Senti-me realmente mais feliz do que contente, porque a felicidade é mais saborosa que a alegria do momento, porque aquela dá-nos mais esperança para o futuro e o momento, passados uns segundos, já é passado. Como o Rúben diria, o Borussia Dortmund já é passado e o futuro é o Tondela.

Mais tarde, deitado, na escuridão da noite, senti-me grato a Rúben Amorim e à sua equipa técnica e aos jogadores por me terem restituído o gosto pelo futebol: pela forma solidária e alegre com que jogam, pela sensatez e a humildade com que comunicam com os adeptos do futebol. 

E há uma característica nesta equipa que me agrada ainda mais e espero que não perca: é na hora da derrota que se conhece a grandeza de ânimo dos homens! E essa é a grande pedra de toque dum carácter. Estes leões e leõezinhos já mostraram que têm sempre ânimo para não cair e recuperar da derrota, fazendo dela apenas um degrau que se não subiu hoje para continuar a subir amanhã, com foco no topo e no sucesso.

João Bonzinho, na habitual crónica de sexta-feira, define de uma forma feliz e sintética, aquilo que penso e escrevo há muito: «No futebol não há projetos. No futebol, o projeto é a escolher do treinador. E, depois, é deixar que o treinador escolhido, faça ele próprio as suas escolhas. E, por fim, é esperar que dê certo.»

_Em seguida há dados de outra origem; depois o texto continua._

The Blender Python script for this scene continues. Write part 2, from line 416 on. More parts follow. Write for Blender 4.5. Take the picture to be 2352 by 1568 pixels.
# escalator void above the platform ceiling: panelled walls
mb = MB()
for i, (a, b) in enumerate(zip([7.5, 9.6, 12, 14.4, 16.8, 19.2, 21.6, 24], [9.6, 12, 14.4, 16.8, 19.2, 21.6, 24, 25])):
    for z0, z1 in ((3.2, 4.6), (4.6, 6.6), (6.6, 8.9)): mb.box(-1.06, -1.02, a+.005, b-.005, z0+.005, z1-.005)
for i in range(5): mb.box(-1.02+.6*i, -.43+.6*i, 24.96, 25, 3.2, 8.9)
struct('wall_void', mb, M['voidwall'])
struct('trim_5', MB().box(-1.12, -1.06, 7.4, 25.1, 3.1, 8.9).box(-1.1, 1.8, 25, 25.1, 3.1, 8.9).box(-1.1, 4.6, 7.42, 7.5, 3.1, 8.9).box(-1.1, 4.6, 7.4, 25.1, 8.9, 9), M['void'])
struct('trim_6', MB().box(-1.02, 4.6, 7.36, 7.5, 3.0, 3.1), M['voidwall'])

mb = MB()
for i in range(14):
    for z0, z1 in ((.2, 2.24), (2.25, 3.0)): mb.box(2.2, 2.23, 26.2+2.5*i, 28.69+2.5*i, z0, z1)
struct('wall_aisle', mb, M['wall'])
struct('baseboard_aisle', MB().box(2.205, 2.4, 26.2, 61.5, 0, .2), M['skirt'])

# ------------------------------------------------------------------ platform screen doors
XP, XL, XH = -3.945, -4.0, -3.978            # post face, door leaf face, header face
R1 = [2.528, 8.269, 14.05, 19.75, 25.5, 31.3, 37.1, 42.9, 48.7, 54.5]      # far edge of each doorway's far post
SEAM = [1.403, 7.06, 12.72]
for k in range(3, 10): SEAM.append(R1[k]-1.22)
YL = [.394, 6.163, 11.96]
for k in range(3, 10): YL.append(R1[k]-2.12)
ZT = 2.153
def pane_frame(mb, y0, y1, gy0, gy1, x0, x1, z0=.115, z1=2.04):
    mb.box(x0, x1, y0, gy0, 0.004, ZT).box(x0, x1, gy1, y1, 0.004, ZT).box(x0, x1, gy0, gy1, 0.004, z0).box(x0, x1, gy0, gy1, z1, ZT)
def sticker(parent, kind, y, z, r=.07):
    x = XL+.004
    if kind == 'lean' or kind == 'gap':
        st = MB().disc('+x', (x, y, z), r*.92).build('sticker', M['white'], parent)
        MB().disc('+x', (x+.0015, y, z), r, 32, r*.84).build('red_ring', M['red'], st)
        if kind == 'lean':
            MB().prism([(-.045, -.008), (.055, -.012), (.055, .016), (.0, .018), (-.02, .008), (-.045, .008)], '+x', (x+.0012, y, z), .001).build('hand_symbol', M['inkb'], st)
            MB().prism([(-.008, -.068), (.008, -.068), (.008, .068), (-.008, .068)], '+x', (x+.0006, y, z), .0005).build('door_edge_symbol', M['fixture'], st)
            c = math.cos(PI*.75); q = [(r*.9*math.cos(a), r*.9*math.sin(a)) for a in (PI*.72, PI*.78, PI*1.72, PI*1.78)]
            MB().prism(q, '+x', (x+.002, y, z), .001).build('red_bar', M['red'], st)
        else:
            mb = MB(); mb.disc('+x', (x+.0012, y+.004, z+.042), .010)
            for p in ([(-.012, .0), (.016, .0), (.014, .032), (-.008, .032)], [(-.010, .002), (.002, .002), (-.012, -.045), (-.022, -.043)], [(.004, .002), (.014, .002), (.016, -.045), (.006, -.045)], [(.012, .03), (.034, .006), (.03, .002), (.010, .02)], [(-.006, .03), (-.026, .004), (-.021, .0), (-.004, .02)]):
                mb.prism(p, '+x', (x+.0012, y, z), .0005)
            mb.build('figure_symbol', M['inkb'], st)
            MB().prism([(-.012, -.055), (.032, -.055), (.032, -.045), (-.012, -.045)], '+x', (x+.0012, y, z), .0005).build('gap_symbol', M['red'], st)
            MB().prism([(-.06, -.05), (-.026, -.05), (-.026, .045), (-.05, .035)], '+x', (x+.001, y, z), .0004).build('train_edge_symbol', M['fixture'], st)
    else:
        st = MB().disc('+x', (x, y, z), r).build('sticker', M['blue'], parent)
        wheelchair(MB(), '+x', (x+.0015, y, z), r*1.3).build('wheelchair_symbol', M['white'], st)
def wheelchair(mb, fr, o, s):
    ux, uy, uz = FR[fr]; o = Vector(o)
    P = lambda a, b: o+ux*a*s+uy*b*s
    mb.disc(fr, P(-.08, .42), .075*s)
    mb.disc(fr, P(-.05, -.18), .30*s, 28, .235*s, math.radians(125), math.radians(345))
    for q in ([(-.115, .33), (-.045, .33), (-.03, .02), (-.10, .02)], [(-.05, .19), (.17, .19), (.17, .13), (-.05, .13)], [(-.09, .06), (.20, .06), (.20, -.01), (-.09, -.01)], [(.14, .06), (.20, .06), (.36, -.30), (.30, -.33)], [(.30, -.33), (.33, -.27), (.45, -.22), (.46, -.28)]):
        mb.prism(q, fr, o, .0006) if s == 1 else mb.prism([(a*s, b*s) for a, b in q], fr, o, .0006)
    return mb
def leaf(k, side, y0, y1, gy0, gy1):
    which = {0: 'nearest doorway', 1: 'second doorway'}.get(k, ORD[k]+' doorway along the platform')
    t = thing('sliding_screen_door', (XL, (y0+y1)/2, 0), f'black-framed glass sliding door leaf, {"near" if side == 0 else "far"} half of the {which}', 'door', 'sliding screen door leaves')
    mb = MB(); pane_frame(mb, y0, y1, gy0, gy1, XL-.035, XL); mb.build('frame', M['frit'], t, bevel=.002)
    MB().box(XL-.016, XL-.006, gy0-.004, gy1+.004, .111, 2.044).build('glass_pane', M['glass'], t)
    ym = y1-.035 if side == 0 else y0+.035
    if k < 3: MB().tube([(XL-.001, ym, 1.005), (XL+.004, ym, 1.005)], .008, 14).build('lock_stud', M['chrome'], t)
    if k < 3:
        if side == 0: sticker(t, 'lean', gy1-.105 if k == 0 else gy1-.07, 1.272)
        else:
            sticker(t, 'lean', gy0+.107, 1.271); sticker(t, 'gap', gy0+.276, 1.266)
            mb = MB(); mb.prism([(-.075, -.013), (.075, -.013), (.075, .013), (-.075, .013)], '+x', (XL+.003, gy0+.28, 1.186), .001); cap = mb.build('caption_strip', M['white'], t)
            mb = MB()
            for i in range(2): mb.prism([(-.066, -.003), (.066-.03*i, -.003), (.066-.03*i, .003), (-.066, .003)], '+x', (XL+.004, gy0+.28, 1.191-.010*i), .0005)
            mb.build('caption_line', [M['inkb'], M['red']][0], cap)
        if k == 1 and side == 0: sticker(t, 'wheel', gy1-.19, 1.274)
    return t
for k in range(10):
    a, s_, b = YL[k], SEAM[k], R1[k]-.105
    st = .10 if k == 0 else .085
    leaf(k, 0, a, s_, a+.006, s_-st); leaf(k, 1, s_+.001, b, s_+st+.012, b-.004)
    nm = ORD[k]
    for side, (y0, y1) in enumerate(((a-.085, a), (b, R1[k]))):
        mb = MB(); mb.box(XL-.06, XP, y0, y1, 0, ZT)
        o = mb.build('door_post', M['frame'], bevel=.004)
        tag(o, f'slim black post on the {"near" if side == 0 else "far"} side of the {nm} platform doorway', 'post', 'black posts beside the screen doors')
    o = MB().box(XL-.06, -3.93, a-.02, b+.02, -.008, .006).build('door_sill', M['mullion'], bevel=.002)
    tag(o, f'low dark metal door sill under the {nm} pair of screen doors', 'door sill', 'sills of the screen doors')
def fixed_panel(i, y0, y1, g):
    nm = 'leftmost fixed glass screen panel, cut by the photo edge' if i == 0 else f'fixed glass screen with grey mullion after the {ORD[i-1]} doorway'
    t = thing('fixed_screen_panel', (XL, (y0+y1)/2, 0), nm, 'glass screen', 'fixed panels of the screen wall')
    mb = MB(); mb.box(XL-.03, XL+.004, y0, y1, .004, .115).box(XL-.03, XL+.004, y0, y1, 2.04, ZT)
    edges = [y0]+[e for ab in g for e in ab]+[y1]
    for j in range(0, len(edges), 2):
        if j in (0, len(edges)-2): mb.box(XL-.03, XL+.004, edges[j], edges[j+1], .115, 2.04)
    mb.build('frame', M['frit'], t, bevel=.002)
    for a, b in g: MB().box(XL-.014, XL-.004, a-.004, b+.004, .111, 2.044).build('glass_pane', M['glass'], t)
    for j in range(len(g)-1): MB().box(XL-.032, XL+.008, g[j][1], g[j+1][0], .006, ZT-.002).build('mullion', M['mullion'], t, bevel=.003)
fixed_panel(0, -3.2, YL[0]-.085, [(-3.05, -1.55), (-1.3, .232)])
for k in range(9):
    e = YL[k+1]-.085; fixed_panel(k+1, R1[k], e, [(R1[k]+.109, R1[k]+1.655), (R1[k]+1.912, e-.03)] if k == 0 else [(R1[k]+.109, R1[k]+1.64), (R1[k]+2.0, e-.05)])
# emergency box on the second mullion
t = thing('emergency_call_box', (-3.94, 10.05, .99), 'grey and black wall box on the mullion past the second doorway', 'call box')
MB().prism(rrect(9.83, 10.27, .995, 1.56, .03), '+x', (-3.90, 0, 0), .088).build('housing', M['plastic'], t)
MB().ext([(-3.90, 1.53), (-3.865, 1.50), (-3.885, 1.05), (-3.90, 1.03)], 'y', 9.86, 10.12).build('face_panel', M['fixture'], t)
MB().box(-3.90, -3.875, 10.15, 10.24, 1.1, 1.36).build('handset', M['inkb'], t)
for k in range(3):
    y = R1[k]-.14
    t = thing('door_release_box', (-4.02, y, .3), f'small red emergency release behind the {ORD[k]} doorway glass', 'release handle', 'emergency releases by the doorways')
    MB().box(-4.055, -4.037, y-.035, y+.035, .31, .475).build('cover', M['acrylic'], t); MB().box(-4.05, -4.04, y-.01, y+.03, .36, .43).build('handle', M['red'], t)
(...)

Há uma semana, dizia que pouco importava a cor do coração do Rúben Amorim, apenas me interessava o seu cérebro com foco no projeto, mas sentia que se estava a esverdear. Rúben afirmou, a seguir ao jogo, que se sentia sportinguista desde que assinou. Por mim, pode continuar a assinar, e pode crer que terei o maior prazer em lhe oferecer uma caneta cheia de ... tinta verde!